◆ EXERCISE AIM
Produce an exact copy of all the data below, dropping every image.

◆ DATA EXCERPT

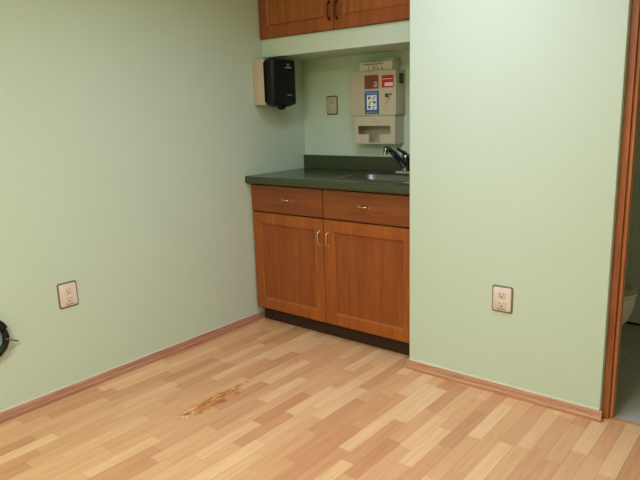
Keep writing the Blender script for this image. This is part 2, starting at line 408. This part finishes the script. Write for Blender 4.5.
bm = tube(B(), smooth_path([(fx, fy, fz + 0.104), (fx - 0.004, fy - 0.02, fz + 0.118), (fx - 0.014, fy - 0.062, fz + 0.140)], 6), [0.013] * 6 + [0.009] * 7, 12)
obj('lever', bm, M['fchrome'], fc, 60)

# ------------------------------------------------------------------ wall cabinet
wc = thing('wall_cabinet', 'oak wall cabinet with two doors above the mint soffit', 'cabinet', (0.57, 0.33, ZU))
bm = B(); ZK = 2.36
box(bm, 0.004, 0.022, YS + 0.002, 0.52, ZU, ZK); box(bm, XW - 0.022, XW - 0.004, YS + 0.002, 0.52, ZU, ZK)
box(bm, 0.022, XW - 0.022, YS + 0.002, 0.52, ZU, ZU + 0.018); box(bm, 0.022, XW - 0.022, YS + 0.002, 0.52, ZK - 0.018, ZK); box(bm, 0.022, XW - 0.022, 0.505, 0.52, ZU + 0.018, ZK - 0.018)
box(bm, 0.004, 0.034, YS + 0.0015, YS + 0.003, ZU, ZK); box(bm, 0.53, 0.58, YS + 0.0015, YS + 0.003, ZU, ZK)
obj('carcass', bm, M['oakdark'], wc)
UM = 0.557
M['oakup'] = wood('oak_upper', (134, 68, 24), (166, 91, 38), 2); M['oakuppanel'] = wood('oak_upper_panel', (138, 76, 28), (174, 102, 44), 2)
door(0.006, UM - 0.003, ZU, ZK - 0.004, YS - 0.018, 0.019, wc, mats=(M['oakup'], M['oakuppanel']), pull=pull_v(UM - 0.027, YS - 0.018, 1.795), pm=M['bronze'])
door(UM + 0.003, XW - 0.006, ZU, ZK - 0.004, YS - 0.018, 0.019, wc, mats=(M['oakup'], M['oakuppanel']), pull=pull_v(UM + 0.024, YS - 0.018, 1.795), pm=M['bronze'])

# ------------------------------------------------------------------ paper towel dispenser on the left wall
pd = thing('paper_towel_dispenser', 'black centre-pull paper towel dispenser with beige back mounted on the left wall under the soffit', 'dispenser', (0, 0.17, 1.32))
obj('back_housing', bx(0.001, 0.095, 0.072, 0.29, 1.320, 1.582, bev=0.006), M['beige'], pd, 40)
cov = [(0.095, 0.076), (0.13, 0.074)] + [(0.140 + 0.022 * math.sin(a), 0.104 - 0.030 * math.cos(a)) for a in [k * PI / 12 for k in range(1, 7)]]
cov += [(0.165, 0.17)] + [(0.140 + 0.022 * math.sin(a), 0.252 - 0.030 * math.cos(a)) for a in [PI / 2 + k * PI / 12 for k in range(0, 7)]] + [(0.095, 0.284)]
cc = Vector((0.115, 0.17))
def sh(f): return [((cc.x + (x - cc.x) * f), cc.y + (y - cc.y) * f) for x, y in cov]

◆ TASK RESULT
Keep writing the Blender script for this image. This is part 2, starting at line 408. This part finishes the script. Write for Blender 4.5.
bm = tube(B(), smooth_path([(fx, fy, fz + 0.104), (fx - 0.004, fy - 0.02, fz + 0.118), (fx - 0.014, fy - 0.062, fz + 0.140)], 6), [0.013] * 6 + [0.009] * 7, 12)
obj('lever', bm, M['fchrome'], fc, 60)

# ------------------------------------------------------------------ wall cabinet
wc = thing('wall_cabinet', 'oak wall cabinet with two doors above the mint soffit', 'cabinet', (0.57, 0.33, ZU))
bm = B(); ZK = 2.36
box(bm, 0.004, 0.022, YS + 0.002, 0.52, ZU, ZK); box(bm, XW - 0.022, XW - 0.004, YS + 0.002, 0.52, ZU, ZK)
box(bm, 0.022, XW - 0.022, YS + 0.002, 0.52, ZU, ZU + 0.018); box(bm, 0.022, XW - 0.022, YS + 0.002, 0.52, ZK - 0.018, ZK); box(bm, 0.022, XW - 0.022, 0.505, 0.52, ZU + 0.018, ZK - 0.018)
box(bm, 0.004, 0.034, YS + 0.0015, YS + 0.003, ZU, ZK); box(bm, 0.53, 0.58, YS + 0.0015, YS + 0.003, ZU, ZK)
obj('carcass', bm, M['oakdark'], wc)
UM = 0.557
M['oakup'] = wood('oak_upper', (134, 68, 24), (166, 91, 38), 2); M['oakuppanel'] = wood('oak_upper_panel', (138, 76, 28), (174, 102, 44), 2)
door(0.006, UM - 0.003, ZU, ZK - 0.004, YS - 0.018, 0.019, wc, mats=(M['oakup'], M['oakuppanel']), pull=pull_v(UM - 0.027, YS - 0.018, 1.795), pm=M['bronze'])
door(UM + 0.003, XW - 0.006, ZU, ZK - 0.004, YS - 0.018, 0.019, wc, mats=(M['oakup'], M['oakuppanel']), pull=pull_v(UM + 0.024, YS - 0.018, 1.795), pm=M['bronze'])

# ------------------------------------------------------------------ paper towel dispenser on the left wall
pd = thing('paper_towel_dispenser', 'black centre-pull paper towel dispenser with beige back mounted on the left wall under the soffit', 'dispenser', (0, 0.17, 1.32))
obj('back_housing', bx(0.001, 0.095, 0.072, 0.29, 1.320, 1.582, bev=0.006), M['beige'], pd, 40)
cov = [(0.095, 0.076), (0.13, 0.074)] + [(0.140 + 0.022 * math.sin(a), 0.104 - 0.030 * math.cos(a)) for a in [k * PI / 12 for k in range(1, 7)]]
cov += [(0.165, 0.17)] + [(0.140 + 0.022 * math.sin(a), 0.252 - 0.030 * math.cos(a)) for a in [PI / 2 + k * PI / 12 for k in range(0, 7)]] + [(0.095, 0.284)]
cc = Vector((0.115, 0.17))
def sh(f): return [((cc.x + (x - cc.x) * f), cc.y + (y - cc.y) * f) for x, y in cov]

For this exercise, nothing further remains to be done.